Payless first filed for Chapter 11 in April 2017, eliminating nearly 700 stores and $435 million in debt. It emerged about four months later. It then declared bankruptcy again in February of 2019, when it shut down all of its 2,500 U.S. stores and drew down its eCommerce presence. The chain emerged from that bankruptcy in January of this year.
“We’re back and bringing more community responsibility, fashion-forward footwear and on-trend partnerships to our 60M+ Payless customers who have missed us,” said Margolis in a statement. “We saw an opportunity for the brand to relaunch into the U.S. market, providing our community with the affordable, value-driven products they’ve always searched for.”
The company’s new Payless.com site re-launches today (Aug. 18) with major brands like AirWalk, American Eagle, K-Swiss, Kendall + Kylie and Aerosoles. The site features one-click checkout and a younger look and feel than its previous incarnations.

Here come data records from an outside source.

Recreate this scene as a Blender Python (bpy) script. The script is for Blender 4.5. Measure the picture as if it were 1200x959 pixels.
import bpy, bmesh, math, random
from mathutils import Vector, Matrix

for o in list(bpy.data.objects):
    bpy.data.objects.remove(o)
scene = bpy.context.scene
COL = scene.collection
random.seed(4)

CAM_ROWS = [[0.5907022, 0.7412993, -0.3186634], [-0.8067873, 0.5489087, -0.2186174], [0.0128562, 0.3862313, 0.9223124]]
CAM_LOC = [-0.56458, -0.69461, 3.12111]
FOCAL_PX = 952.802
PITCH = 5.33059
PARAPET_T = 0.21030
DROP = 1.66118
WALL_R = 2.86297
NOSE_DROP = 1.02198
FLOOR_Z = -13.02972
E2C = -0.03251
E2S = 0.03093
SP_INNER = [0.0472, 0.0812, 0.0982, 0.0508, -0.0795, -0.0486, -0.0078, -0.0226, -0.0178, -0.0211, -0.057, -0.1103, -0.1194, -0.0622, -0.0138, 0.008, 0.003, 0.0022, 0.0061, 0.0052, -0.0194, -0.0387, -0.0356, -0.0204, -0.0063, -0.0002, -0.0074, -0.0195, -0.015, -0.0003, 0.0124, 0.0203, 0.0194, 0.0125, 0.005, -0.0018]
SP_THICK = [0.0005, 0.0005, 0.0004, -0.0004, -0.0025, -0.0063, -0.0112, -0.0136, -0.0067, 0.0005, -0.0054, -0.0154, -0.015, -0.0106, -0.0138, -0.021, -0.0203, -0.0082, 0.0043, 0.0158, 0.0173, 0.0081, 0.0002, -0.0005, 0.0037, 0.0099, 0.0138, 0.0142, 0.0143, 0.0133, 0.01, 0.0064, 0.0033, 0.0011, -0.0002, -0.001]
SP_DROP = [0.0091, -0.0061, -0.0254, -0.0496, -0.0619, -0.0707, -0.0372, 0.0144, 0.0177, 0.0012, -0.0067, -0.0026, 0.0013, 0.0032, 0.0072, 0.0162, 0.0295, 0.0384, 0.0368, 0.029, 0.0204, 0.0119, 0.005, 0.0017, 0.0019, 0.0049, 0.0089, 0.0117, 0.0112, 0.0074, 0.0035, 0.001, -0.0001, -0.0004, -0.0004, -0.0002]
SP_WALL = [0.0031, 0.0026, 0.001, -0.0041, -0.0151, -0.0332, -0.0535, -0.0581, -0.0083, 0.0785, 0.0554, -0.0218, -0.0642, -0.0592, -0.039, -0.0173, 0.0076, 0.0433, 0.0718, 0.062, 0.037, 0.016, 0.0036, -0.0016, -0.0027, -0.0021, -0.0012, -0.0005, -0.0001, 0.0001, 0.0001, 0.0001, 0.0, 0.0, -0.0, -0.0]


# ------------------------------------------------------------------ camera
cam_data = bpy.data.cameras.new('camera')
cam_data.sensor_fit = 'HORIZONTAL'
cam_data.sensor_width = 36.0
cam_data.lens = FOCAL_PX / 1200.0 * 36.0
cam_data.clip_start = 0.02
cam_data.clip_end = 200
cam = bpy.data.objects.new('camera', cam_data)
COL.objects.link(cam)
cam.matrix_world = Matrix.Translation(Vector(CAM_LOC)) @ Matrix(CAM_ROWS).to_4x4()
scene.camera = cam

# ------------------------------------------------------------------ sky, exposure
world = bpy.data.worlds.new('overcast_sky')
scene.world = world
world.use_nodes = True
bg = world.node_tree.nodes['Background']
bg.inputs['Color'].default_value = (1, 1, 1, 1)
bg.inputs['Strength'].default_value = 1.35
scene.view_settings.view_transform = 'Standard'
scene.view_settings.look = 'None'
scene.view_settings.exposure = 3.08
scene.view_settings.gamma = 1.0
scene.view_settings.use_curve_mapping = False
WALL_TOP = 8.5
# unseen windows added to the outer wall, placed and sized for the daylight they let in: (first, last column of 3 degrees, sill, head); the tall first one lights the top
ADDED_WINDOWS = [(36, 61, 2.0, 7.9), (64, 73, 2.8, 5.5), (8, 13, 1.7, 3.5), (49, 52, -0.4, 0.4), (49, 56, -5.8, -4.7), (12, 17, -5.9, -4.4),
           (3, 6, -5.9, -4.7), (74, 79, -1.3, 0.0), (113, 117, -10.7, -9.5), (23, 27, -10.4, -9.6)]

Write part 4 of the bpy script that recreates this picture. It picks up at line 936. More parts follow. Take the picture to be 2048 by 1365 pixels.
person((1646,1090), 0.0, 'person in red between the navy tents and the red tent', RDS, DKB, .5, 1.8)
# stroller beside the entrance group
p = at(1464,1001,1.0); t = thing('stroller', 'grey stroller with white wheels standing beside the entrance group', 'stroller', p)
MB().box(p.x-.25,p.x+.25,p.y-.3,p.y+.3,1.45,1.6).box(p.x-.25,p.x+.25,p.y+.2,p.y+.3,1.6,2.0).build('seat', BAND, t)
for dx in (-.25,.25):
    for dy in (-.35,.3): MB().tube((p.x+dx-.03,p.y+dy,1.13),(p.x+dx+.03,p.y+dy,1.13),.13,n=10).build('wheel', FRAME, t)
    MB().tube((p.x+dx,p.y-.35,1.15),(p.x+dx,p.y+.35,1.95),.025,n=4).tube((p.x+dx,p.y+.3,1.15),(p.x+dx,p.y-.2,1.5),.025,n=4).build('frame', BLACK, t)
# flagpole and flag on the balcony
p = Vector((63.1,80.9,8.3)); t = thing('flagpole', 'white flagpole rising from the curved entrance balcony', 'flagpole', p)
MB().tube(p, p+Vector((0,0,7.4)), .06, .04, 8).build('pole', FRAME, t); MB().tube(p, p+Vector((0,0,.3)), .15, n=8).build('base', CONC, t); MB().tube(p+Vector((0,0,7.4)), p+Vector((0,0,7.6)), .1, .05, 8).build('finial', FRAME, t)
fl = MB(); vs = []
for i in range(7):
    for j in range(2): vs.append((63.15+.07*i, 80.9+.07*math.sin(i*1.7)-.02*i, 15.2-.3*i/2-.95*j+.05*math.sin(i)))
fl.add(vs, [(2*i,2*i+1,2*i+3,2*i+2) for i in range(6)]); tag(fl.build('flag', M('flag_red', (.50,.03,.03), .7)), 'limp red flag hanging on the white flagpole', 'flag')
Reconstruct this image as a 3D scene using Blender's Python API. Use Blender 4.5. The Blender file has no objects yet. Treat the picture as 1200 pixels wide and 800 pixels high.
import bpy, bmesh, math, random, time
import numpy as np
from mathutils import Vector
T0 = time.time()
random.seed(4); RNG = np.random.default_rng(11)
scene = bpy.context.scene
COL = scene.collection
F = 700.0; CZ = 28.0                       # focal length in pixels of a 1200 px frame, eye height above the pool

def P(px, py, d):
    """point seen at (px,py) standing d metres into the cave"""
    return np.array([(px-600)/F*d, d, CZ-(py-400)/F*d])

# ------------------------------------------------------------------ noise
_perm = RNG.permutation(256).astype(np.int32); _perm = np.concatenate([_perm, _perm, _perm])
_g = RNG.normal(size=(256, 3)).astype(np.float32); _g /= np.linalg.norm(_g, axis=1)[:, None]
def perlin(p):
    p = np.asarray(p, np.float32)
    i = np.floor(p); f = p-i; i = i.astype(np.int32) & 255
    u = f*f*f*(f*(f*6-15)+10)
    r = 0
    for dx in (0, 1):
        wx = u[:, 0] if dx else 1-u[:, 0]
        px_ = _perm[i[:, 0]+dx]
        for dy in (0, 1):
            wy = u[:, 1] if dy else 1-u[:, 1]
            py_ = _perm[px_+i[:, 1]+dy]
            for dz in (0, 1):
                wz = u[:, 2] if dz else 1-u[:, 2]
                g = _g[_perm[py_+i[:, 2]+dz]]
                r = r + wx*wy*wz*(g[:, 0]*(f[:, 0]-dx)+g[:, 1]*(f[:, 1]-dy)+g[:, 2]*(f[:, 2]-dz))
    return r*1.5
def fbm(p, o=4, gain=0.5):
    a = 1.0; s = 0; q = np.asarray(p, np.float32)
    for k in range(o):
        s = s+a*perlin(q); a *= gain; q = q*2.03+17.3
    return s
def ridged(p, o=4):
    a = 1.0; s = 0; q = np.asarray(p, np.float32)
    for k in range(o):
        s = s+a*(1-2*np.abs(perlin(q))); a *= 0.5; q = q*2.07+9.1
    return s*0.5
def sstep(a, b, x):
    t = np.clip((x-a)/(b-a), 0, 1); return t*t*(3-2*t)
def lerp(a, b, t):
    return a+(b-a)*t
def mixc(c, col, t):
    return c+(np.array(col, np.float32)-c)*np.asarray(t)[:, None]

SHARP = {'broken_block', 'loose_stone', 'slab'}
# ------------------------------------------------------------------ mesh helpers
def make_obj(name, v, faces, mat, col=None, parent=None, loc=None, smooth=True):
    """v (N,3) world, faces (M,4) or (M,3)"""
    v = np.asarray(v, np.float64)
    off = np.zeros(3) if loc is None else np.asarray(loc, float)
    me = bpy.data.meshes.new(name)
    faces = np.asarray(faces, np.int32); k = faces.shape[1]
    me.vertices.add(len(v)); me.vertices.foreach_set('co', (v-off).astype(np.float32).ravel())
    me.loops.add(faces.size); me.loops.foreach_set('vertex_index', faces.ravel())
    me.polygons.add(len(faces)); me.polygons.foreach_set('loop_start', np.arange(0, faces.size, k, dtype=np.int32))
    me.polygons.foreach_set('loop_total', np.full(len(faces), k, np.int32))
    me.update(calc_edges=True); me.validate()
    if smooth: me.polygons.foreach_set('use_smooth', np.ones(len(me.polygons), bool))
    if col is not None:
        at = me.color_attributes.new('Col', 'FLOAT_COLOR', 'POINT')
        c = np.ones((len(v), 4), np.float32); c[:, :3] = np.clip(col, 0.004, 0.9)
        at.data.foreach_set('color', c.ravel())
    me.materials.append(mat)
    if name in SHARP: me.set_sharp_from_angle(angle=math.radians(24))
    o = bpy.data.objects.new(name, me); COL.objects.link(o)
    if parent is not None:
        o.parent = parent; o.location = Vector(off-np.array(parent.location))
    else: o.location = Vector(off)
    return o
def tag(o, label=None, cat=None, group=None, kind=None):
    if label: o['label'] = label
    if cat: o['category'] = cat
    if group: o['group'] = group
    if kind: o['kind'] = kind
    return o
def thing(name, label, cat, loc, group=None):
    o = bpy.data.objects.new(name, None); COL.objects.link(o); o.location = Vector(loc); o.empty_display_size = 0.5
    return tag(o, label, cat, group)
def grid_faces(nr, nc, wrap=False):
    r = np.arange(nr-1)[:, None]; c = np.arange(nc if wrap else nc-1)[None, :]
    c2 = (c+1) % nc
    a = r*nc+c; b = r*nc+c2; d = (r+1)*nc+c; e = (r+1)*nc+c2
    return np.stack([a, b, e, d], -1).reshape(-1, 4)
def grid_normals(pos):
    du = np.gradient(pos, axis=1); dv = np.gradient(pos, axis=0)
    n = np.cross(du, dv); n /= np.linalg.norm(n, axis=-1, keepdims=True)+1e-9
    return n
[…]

The company has also set a goal of opening 300 to 500 freestanding stores across North America over the next five years. The first will be a prototype store in Miami, Florida. The new store locations will add to the brand’s existing 700 international stores – 298 franchises and 412 Latin America and Central America locations. The company is promising a high-tech, connected experience for the site, with smart mirrors, touchscreen wall panels and augmented reality (AR) applications.
Margolis told The Wall Street Journal that the company’s prior troubles are allowing it to restart without the overhead of U.S. locations and what he called “antiquated technology.”
“Starting from scratch puts us in a good position,” said Margolis, who joined Payless in October of 2019.
The company is owned by a group of investors led by hedge fund Alden Global Capital and investment advisory firm Axar Capital Management. Margolis said he hopes to negotiate a new style of leasing arrangement with potential landlords, in which the tenant pays rent based on a percentage of sales rather than a fixed fee.
Payless is launching a cause-related marketing initiative with its “Powered by Payless” program. “Looking ahead to the fall 2020 season, a growing number of individuals nationwide will be unable to access internet or the technology needed for new, at-home and hybrid learning, or the meal services provided through in-school lunch programs,” said the company. “Recognizing the brand’s responsibility to do its part, as part of the new effort, Payless is partnering with deserving schools across the country to provide students, teachers and their families with the online connectivity technology, complimentary lunches and shoes to power the body and mind for this new and different school year ahead.”